Archive | Culture shock RSS feed for this section

Dealing With “What Am I Doing Here” Moments

25 Oct

Here is a topic I have left hanging for a few weeks, although that has not stopped me from mulling over it.  I think everyone who moves to a new country ends up at some point asking themselves the same question: What am I doing here?

How to define a “what am I doing here” moment?

These are not generally particularly negative situations, but situations that seem funny or strange to you.  These are the times when you just nod and smile, ask yourself what just happened, or wonder why you are the only one in the room who does not find something normal while everyone else does.  Even if things are going well and you are generally happy in your new home, these fleeting moments of self-doubt just seem to be part of the package.  After all, if every culture were the same, traveling just would not be as fun.

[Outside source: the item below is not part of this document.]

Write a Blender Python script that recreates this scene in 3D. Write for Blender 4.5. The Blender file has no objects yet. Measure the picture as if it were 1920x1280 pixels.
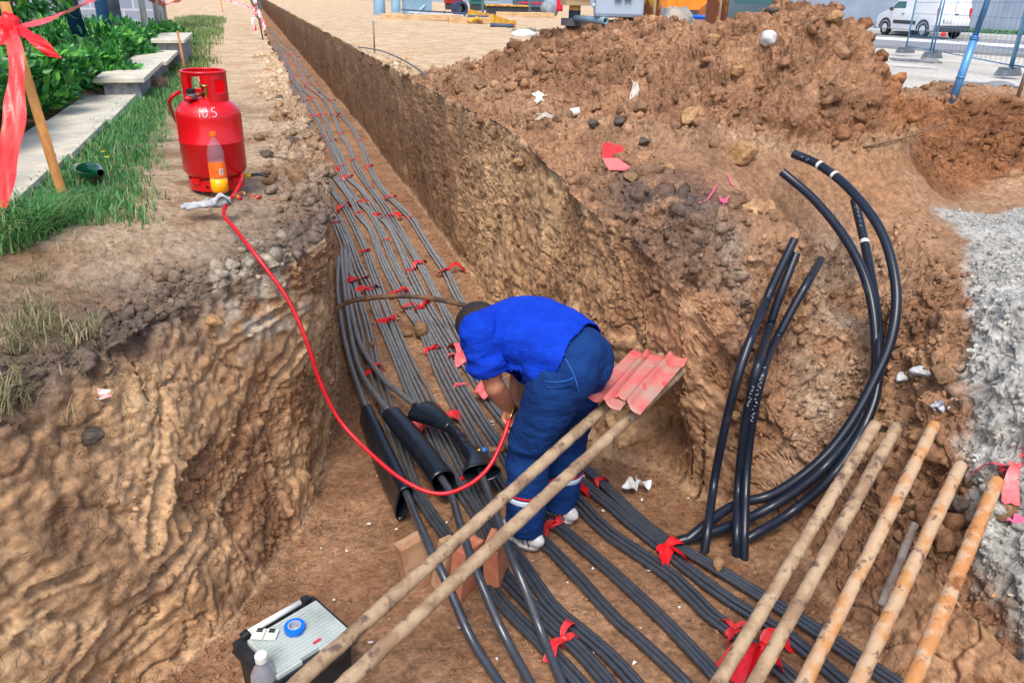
import bpy, bmesh, math, random
import numpy as np
from mathutils import Vector, Matrix, Quaternion
random.seed(7); rng = np.random.default_rng(7)
scene = bpy.context.scene
col = scene.collection

# ---------------------------------------------------------------- camera, world, sun, exposure
F_PX = 1457.0; CAM_Z = 0.85
TH = math.radians(24.1); ROLL = math.radians(1.35); YAW = math.radians(18.0)
fw = np.array([math.sin(YAW)*math.cos(TH), math.cos(YAW)*math.cos(TH), -math.sin(TH)])
r0 = np.cross(fw, [0, 0, 1]); r0 /= np.linalg.norm(r0); u0 = np.cross(r0, fw)
Rv = math.cos(ROLL)*r0 + math.sin(ROLL)*u0
Uv = -math.sin(ROLL)*r0 + math.cos(ROLL)*u0
CAM = np.array([0, 0, CAM_Z])
cd = bpy.data.cameras.new('camera'); cam = bpy.data.objects.new('camera', cd); col.objects.link(cam)
cd.sensor_width = 36; cd.lens = F_PX/1920*36; cd.clip_start = .05; cd.clip_end = 500
m = Matrix.Identity(4)
for i in range(3):
    m[i][0] = Rv[i]; m[i][1] = Uv[i]; m[i][2] = -fw[i]; m[i][3] = CAM[i]
cam.matrix_world = m
scene.camera = cam
SUN_EL, SUN_AZ = math.radians(58), math.radians(205)     # azimuth measured clockwise from +Y
w = bpy.data.worlds.new("World"); scene.world = w; w.use_nodes = True
nt = w.node_tree; bg = nt.nodes['Background']
sky = nt.nodes.new('ShaderNodeTexSky'); sky.sky_type = 'NISHITA'; sky.sun_disc = False
sky.sun_elevation = SUN_EL; sky.sun_rotation = SUN_AZ; sky.dust_density = 3.0; sky.air_density = 1.0
nt.links.new(sky.outputs[0], bg.inputs[0]); bg.inputs[1].default_value = 0.145
sd = bpy.data.lights.new('sun', 'SUN'); sd.energy = 1.35; sd.angle = math.radians(22); sd.color = (1, .95, .88)
sun = bpy.data.objects.new('sun', sd); col.objects.link(sun)
dirv = Vector((math.sin(SUN_AZ)*math.cos(SUN_EL), math.cos(SUN_AZ)*math.cos(SUN_EL), math.sin(SUN_EL)))
sun.rotation_euler = dirv.to_track_quat('Z', 'Y').to_euler()
scene.view_settings.view_transform = 'Standard'; scene.view_settings.look = 'None'
scene.view_settings.exposure = 0.9; scene.view_settings.gamma = 1

def ray(px, py): return fw*F_PX + Rv*(px-960) + Uv*(640-py)
def P(px, py, z):                      # point of the horizontal plane at height z seen at that place of the photograph
    d = ray(px, py); return CAM + d*((z-CAM_Z)/d[2])
def D(px, py, dep): return CAM + ray(px, py)*dep/F_PX
def proj(p):
    v = np.array(p)-CAM; z = v@fw; return (960+F_PX*(v@Rv)/z, 640-F_PX*(v@Uv)/z, z)

# ---------------------------------------------------------------- noise (numpy)
def _h(ix, iy, iz, s):
    n = (ix.astype(np.int64)*374761393 + iy.astype(np.int64)*668265263 + iz.astype(np.int64)*2147483647 + s*1274126177) & 0xffffffff
    n = ((n ^ (n >> 13))*1274126177) & 0xffffffff
    n = ((n ^ (n >> 15))*2246822519) & 0xffffffff
    return ((n ^ (n >> 16)) & 0xffff)/32767.5-1
def noise3(p, s=0):
    p = np.asarray(p, float); i = np.floor(p); f = p-i; i = i.astype(np.int64); u = f*f*(3-2*f)
    r = 0
    for dx in (0, 1):
        wx = u[..., 0] if dx else 1-u[..., 0]
        for dy in (0, 1):
            wy = u[..., 1] if dy else 1-u[..., 1]
            for dz in (0, 1):
                wz = u[..., 2] if dz else 1-u[..., 2]
                r = r + wx*wy*wz*_h(i[..., 0]+dx, i[..., 1]+dy, i[..., 2]+dz, s)
    return r
def fbm(p, octaves=4, s=0, gain=.5, ridged=False):
    a = 1; r = 0; p = np.asarray(p, float); t = 0
    for k in range(octaves):
        n = noise3(p, s+k*17)
        if ridged: n = 1-2*np.abs(n)
        r = r + a*n; t += a; a *= gain; p = p*2.03+11.3
    return r/t
def sstep(a, b, x):
    t = np.clip((x-a)/(b-a), 0, 1); return t*t*(3-2*t)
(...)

Here are a few of my recent “what am I doing here” moments:

1.  Getting scolded by bus drivers – the unspoken rule of staying off a “full” bus.

I take the bus into town everyday.  However, this is also the favorite means of transportation for hundreds of school children!  They do not have a separate school bus system here, and this makes for some very crowded buses in the morning, and grumpy bus drivers.  Here is the lesson I learned: If you do not want to be scolded, do not try to get on a crowded bus.  The driver will definitely scowl.  Gone are the days of squeezing myself like a sardine into Parisian public transport.

2.  Credentials that are lost in translation

Recently, we worked on writing a short resume in my German class.  When the teacher got to the name of the university where I did my Master’s in Paris, I could sense some hesitation.  I figured she had just never heard of it (sigh).  In reality it was worse!  She ended up misreading it, and saying the name as Sciences P-O, reading out each of the last two letters separately (‘po’ is short for politiques).  This puzzled me at the time.  Some further research revealed the why.  It turns out “Po” is German for “bottom”! From now on, I will be putting the full name, and not the abbreviated version, on my German CV….

3.  Getting “dinged” at by bicycles on the sidewalk

People can and do ride their bikes everywhere here, and bike trails are often traced on the sidewalk.  I quickly learned to stay off the orange parts, which are reserved for bike traffic.  Bikes will run over you (it is their right, after all, you are on their territory…), but the upside is that they will ding their bell at you to warn you first.

4.  The default “Hausfrau” label

Here, people seem to label all women who are not currently employed (but married) as housewives.  This seems like a perfect solution to me if you want to keep unemployment numbers down, but not a very progressive one.  I am just crossing my fingers I will find a job soon and shake the housewife status before it sticks.  I am just not a Hausfrau at heart (even if I totally respect those who are).

 

Do you have any “what am I doing here” moments from your travels or experiences abroad to share?  If so, please do!

 

 

Is There Life After Paris?

30 Aug

If you are lucky enough to have lived in Paris…then wherever you go for the rest of you life, it stays with you, for Paris is a moveable feast.

– Ernest Hemingway

Nothing can replace Paris, but I am finding Erlangen has some French flair of its own.  Within the first week, the Le Figaro* hair salon had already turned my head, along with a number of other curious associations between famous French establishments and seemingly unrelated contexts.

Café Culture

Erlangen is a university town, and what do students to better than study?  Well, let’s just say there is no shortage of bars and pubs.  One in particular caught my eye – La Sorbonne.  Based on the various signage, it seems to be a bar (die Kneipe), bistro, and café all in one.  Although I have not been inside, I am guessing the ambiance is not quite as studious as its name might suggest.

For those who prefer drinking their coffee outside, “La Brasserie” is the place to be.  This café was conceived in true French fashion, complete with a French flag motif on the sign above the entrance and a spacious outdoor terrace with authentic Parisian style café furniture.

Oh Champs-Elysées…

Les Champs-Elysées is said to be the most beautiful avenue in the world, although even the original avenue in Paris is not what it once was.   Thanks to the creativity of Parisian souvenir vendors, one can now find self-proclaimed renditions of this famous avenue everywhere, even in Erlangen.  For those of you who are wondering, someone really did put this sign on their house.  I just happened to come across it when walking one afternoon in what is pretty much the middle of nowhere.  Definitely not what Joe Dassin had in mind.

Chez Michel – Cheese vs. fromage

In Germany cheese is pretty popular.  The problem one encounters after crossing the French border, however, is that you realize “cheese” and “fromage” are not really quite the same.  No need to worry my fellow Roquefort fans. All you need to do is head to Erlangen’s main market and ask for Michel.  His cheeses come straight from the Rungis market near Paris and this fromager is out to keep his customers satisfied.  No pasteurized cheese here folks!

*Le Figaro is a well-known French daily newspaper.